Tip: For file-backed or memory-mapped vectors, convert to DenseNeuroVec via a matrix if you need dense-only operations:

dv_dense <- DenseNeuroVec(as.matrix(vec), space(vec))

Writing vectors to disk

You can write NeuroVec and NeuroVol objects as NIfTI files:

tmp_vec <- tempfile(fileext = ".nii.gz")
write_vec(vec_1_3, tmp_vec)
file.exists(tmp_vec)
#> [1] TRUE
unlink(tmp_vec)

Putting it together with an ROI

Combine ROI extraction with time-series transforms:

vol3d <- read_vol(system.file("extdata", "global_mask_v4.nii", package="neuroim2"))
roi   <- spherical_roi(vol3d, c(12,12,12), radius = 6)
rts   <- series_roi(vec, roi)          # ROIVec (T × N with coords)

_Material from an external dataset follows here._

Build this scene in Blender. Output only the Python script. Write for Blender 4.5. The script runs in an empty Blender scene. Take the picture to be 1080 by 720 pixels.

# z-score each column (voxel) across time, then average within ROI
mat_roi  <- values(rts)                # T × N
mat_z    <- base::scale(mat_roi, center=TRUE, scale=TRUE)
roi_mean <- rowMeans(mat_z)
length(roi_mean)                       # matches time dimension
#> [1] 4

That’s the core workflow for 4D data in neuroim2: load or create a NeuroVec, inspect its NeuroSpace, access time-series via voxels or ROIs, apply simple transforms, and optionally move between dense and sparse representations.